=== Task instructions ===
Return each line holding the string "wide".

[Records from a data collection]

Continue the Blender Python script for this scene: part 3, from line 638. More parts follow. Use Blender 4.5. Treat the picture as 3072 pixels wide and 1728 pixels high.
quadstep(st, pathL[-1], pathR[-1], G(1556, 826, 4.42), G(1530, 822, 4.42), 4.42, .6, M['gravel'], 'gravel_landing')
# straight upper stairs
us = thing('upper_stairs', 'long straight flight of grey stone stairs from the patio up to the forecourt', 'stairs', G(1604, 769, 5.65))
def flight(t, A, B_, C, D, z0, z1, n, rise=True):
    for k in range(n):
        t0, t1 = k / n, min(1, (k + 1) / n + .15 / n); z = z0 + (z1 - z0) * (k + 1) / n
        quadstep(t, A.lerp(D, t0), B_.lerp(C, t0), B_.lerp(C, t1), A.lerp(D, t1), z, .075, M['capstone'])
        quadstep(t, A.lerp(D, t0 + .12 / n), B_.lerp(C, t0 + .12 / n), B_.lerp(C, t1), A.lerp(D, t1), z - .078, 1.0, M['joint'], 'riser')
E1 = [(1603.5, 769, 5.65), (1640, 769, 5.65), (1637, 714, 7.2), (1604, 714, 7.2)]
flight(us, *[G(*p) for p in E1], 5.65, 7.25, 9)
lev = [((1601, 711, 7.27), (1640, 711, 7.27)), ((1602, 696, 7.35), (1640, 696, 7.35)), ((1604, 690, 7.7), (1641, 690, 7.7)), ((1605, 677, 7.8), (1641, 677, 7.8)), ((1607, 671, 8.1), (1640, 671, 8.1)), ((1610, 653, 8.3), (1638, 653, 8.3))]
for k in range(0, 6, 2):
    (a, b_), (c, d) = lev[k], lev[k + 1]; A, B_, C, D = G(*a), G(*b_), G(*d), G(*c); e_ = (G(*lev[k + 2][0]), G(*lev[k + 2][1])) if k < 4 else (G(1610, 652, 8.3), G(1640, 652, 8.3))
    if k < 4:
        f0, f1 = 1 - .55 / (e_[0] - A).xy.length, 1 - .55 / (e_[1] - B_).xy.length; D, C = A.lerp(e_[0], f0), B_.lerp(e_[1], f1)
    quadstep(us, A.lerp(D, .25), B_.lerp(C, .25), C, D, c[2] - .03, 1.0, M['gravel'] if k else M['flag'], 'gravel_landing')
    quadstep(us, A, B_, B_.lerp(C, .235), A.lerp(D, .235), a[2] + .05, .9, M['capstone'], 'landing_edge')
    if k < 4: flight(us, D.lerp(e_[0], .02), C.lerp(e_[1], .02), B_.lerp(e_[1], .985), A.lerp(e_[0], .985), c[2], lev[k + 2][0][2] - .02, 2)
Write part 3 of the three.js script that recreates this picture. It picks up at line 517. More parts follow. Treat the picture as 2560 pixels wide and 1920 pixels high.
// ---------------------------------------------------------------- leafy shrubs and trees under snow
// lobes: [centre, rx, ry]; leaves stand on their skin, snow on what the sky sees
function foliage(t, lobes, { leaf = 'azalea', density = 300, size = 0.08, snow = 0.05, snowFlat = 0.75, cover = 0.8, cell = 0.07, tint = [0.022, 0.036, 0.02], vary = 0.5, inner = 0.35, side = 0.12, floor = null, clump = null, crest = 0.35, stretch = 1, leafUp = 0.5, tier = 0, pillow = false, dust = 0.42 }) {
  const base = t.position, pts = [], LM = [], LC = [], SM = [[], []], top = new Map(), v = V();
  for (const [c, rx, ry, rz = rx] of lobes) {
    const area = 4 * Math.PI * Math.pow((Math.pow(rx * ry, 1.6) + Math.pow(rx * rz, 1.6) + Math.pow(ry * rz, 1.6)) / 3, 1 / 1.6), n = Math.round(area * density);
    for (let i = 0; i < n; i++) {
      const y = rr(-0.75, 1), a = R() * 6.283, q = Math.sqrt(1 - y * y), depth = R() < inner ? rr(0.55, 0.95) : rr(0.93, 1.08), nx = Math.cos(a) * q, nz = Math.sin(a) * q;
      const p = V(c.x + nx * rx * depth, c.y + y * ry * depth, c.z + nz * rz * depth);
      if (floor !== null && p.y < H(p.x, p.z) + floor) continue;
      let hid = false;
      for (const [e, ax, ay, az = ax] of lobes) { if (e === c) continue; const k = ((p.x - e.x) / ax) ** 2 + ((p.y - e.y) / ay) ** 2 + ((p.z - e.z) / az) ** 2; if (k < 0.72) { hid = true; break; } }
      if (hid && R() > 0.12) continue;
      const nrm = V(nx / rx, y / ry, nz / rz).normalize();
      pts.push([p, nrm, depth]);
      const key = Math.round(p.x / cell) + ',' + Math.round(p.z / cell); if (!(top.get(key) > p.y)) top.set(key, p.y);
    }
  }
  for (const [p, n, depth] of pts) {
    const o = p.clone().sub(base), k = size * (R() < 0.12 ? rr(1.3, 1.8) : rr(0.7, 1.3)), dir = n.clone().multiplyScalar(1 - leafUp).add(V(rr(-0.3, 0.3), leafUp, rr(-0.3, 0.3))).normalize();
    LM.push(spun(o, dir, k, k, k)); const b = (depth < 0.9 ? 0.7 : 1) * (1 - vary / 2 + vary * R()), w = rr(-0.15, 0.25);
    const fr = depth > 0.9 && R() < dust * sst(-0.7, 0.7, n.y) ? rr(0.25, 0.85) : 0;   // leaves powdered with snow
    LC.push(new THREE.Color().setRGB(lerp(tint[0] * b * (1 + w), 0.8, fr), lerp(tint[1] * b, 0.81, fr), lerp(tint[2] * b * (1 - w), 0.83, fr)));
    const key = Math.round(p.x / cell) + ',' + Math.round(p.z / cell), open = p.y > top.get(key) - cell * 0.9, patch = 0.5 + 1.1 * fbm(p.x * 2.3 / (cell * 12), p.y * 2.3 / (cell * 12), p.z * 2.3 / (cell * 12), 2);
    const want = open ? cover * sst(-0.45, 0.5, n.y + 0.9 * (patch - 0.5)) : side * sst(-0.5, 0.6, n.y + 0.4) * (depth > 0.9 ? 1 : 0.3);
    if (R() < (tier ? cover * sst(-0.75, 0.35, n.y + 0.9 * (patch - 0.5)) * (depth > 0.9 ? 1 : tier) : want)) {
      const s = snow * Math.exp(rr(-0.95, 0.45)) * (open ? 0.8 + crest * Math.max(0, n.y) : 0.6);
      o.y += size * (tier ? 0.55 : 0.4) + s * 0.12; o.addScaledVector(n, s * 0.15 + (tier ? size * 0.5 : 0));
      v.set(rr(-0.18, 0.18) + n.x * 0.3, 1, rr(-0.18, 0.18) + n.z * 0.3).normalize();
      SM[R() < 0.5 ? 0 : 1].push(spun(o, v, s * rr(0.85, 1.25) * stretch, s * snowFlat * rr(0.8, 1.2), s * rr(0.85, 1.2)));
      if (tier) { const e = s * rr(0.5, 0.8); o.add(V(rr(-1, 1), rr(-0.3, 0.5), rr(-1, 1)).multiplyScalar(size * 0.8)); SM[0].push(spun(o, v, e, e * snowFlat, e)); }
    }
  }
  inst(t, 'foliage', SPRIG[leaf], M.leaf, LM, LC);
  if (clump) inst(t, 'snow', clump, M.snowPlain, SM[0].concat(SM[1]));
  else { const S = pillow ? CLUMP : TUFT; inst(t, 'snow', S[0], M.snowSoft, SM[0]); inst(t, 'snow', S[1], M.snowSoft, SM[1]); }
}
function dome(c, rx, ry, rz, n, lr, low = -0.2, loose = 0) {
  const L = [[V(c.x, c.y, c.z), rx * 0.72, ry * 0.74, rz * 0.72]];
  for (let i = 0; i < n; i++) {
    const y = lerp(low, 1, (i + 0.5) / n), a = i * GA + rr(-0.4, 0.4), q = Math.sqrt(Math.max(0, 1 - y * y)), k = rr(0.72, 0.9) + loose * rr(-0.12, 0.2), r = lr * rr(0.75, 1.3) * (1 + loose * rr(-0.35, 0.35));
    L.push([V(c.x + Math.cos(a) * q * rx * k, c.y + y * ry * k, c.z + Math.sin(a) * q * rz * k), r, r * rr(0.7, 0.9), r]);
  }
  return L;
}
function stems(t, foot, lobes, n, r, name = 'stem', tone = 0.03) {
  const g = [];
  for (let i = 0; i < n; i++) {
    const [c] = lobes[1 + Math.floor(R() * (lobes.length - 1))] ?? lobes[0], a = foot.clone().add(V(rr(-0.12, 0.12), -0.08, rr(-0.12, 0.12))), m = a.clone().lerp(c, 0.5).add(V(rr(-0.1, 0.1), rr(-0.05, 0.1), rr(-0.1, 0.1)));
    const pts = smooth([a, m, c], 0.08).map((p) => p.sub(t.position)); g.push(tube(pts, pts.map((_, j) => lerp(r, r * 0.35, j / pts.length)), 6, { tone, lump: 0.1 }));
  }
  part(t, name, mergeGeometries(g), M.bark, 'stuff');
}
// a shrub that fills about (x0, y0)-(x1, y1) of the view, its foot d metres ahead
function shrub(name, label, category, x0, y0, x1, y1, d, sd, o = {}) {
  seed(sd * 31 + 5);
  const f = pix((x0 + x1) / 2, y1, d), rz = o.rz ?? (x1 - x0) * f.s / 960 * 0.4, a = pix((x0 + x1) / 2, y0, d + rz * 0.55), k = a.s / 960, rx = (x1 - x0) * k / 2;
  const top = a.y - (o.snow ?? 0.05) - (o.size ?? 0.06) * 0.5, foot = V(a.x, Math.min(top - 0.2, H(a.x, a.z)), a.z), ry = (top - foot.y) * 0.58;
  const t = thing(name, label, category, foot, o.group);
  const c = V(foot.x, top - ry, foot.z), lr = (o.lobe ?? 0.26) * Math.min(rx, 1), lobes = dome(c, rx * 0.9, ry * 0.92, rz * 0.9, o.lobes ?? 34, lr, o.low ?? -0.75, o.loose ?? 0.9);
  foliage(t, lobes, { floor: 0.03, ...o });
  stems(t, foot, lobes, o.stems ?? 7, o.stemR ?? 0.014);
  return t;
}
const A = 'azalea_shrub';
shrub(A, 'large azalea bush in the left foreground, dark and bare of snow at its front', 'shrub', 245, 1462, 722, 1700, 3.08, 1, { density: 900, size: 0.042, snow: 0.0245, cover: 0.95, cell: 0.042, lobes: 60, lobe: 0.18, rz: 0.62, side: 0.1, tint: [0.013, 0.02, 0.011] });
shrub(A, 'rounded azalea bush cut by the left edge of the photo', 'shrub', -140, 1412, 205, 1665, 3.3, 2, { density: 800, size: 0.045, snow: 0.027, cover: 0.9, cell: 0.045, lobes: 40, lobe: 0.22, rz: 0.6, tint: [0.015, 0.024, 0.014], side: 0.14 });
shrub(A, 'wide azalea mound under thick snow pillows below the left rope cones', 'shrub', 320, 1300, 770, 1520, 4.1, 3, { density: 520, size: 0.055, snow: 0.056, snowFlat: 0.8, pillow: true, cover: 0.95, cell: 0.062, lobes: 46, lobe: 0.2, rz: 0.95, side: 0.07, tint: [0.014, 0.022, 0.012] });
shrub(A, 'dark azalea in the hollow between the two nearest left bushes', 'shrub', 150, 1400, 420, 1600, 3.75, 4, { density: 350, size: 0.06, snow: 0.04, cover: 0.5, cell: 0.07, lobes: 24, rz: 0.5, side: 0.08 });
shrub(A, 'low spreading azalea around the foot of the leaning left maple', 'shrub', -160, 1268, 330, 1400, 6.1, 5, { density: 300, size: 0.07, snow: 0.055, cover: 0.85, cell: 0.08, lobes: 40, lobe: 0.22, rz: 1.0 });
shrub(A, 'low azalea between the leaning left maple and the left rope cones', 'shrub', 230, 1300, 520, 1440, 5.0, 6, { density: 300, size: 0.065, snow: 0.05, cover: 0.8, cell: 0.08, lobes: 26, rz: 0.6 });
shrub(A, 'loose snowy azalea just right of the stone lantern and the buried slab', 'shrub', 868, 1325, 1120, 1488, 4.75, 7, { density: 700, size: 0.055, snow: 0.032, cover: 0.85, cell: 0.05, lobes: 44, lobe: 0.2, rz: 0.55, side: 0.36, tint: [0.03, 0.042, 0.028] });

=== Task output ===
Continue the Blender Python script for this scene: part 3, from line 638. More parts follow. Use Blender 4.5. Treat the picture as 3072 pixels wide and 1728 pixels high.
Write part 3 of the three.js script that recreates this picture. It picks up at line 517. More parts follow. Treat the picture as 2560 pixels wide and 1920 pixels high.
shrub(A, 'wide azalea mound under thick snow pillows below the left rope cones', 'shrub', 320, 1300, 770, 1520, 4.1, 3, { density: 520, size: 0.055, snow: 0.056, snowFlat: 0.8, pillow: true, cover: 0.95, cell: 0.062, lobes: 46, lobe: 0.2, rz: 0.95, side: 0.07, tint: [0.014, 0.022, 0.012] });